--- Begin ---

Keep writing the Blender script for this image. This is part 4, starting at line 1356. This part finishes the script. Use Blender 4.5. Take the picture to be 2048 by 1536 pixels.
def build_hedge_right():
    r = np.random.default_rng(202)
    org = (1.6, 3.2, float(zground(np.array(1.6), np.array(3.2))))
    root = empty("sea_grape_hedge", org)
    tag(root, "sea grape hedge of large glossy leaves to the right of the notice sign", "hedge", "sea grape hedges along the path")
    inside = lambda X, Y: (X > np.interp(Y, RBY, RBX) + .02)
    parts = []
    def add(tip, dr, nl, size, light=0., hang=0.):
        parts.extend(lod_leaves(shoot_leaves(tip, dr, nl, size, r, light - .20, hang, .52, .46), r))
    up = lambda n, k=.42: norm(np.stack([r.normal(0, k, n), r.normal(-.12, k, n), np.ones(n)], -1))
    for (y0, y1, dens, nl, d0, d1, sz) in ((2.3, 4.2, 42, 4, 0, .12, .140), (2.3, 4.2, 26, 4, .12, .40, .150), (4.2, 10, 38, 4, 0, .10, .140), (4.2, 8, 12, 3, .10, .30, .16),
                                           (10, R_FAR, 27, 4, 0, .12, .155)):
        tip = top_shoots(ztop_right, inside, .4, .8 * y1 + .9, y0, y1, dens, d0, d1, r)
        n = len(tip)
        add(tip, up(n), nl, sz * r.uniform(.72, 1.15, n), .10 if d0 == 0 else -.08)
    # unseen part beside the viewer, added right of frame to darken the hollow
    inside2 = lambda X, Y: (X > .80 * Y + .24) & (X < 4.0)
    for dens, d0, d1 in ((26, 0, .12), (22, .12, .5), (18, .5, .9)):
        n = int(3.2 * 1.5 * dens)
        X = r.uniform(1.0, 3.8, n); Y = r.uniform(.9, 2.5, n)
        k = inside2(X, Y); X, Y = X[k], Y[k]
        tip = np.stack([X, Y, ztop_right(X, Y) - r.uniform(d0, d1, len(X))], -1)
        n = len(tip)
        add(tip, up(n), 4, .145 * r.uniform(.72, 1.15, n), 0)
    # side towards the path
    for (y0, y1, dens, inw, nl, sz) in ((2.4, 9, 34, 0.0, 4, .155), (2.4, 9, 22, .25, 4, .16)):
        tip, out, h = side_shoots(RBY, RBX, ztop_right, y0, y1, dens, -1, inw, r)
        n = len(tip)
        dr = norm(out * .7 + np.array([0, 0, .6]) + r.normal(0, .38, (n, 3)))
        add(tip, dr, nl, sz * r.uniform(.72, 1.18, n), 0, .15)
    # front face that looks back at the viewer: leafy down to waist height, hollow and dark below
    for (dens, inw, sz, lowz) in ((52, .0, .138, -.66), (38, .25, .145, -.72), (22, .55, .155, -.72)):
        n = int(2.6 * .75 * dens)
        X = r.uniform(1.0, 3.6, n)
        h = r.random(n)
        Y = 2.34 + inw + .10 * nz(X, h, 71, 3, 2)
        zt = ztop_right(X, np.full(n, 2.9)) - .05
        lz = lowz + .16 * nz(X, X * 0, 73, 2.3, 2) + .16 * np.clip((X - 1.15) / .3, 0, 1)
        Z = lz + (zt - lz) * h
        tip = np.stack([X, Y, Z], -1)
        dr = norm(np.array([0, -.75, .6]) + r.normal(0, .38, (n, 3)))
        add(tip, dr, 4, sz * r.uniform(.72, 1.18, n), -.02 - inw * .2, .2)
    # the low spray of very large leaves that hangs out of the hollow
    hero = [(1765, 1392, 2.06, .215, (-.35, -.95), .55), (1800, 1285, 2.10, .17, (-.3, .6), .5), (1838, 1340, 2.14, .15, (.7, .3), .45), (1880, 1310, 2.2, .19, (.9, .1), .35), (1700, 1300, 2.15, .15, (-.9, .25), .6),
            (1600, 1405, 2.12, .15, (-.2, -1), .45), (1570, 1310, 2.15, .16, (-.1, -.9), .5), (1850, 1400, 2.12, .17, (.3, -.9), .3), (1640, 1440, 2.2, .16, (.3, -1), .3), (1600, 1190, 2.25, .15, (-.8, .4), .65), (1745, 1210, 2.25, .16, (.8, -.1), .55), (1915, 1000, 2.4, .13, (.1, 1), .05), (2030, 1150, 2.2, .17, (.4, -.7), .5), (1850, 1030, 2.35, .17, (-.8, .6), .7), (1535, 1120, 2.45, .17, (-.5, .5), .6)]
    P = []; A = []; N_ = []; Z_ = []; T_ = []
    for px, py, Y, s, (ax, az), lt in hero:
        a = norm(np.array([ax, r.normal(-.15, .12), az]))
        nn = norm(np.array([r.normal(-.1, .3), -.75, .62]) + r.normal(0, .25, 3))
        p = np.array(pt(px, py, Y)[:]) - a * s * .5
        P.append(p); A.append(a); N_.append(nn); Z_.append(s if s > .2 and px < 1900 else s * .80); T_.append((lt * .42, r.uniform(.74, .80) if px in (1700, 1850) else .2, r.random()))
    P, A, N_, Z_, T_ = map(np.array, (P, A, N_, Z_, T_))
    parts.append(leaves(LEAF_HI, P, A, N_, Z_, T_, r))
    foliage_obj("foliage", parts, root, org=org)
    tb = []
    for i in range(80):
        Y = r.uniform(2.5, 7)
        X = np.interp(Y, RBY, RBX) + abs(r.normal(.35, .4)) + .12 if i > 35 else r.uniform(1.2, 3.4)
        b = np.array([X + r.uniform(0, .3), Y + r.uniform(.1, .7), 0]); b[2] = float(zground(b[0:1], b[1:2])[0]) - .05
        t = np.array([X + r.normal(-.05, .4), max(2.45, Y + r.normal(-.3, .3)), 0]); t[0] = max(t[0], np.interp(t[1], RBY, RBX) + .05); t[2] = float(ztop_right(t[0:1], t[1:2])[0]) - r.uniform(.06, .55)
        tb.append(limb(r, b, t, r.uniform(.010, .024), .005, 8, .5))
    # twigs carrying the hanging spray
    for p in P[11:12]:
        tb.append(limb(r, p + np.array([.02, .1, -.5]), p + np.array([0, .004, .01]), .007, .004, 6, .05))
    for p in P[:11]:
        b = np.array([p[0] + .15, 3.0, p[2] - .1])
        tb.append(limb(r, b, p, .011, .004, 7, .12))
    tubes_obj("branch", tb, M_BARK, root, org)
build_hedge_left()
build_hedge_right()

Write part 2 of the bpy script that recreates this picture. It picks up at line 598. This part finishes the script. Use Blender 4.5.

--- End ---

■ THE PROBLEM
Quote exactly the lines running from the start of the listing above through the line where "parts.extend(lod_leaves(shoot_leaves(tip, dr, nl, size, r, light" is found, and output no other lines.

■ SOLUTION TO THIS EXERCISE
Keep writing the Blender script for this image. This is part 4, starting at line 1356. This part finishes the script. Use Blender 4.5. Take the picture to be 2048 by 1536 pixels.
def build_hedge_right():
    r = np.random.default_rng(202)
    org = (1.6, 3.2, float(zground(np.array(1.6), np.array(3.2))))
    root = empty("sea_grape_hedge", org)
    tag(root, "sea grape hedge of large glossy leaves to the right of the notice sign", "hedge", "sea grape hedges along the path")
    inside = lambda X, Y: (X > np.interp(Y, RBY, RBX) + .02)
    parts = []
    def add(tip, dr, nl, size, light=0., hang=0.):
        parts.extend(lod_leaves(shoot_leaves(tip, dr, nl, size, r, light - .20, hang, .52, .46), r))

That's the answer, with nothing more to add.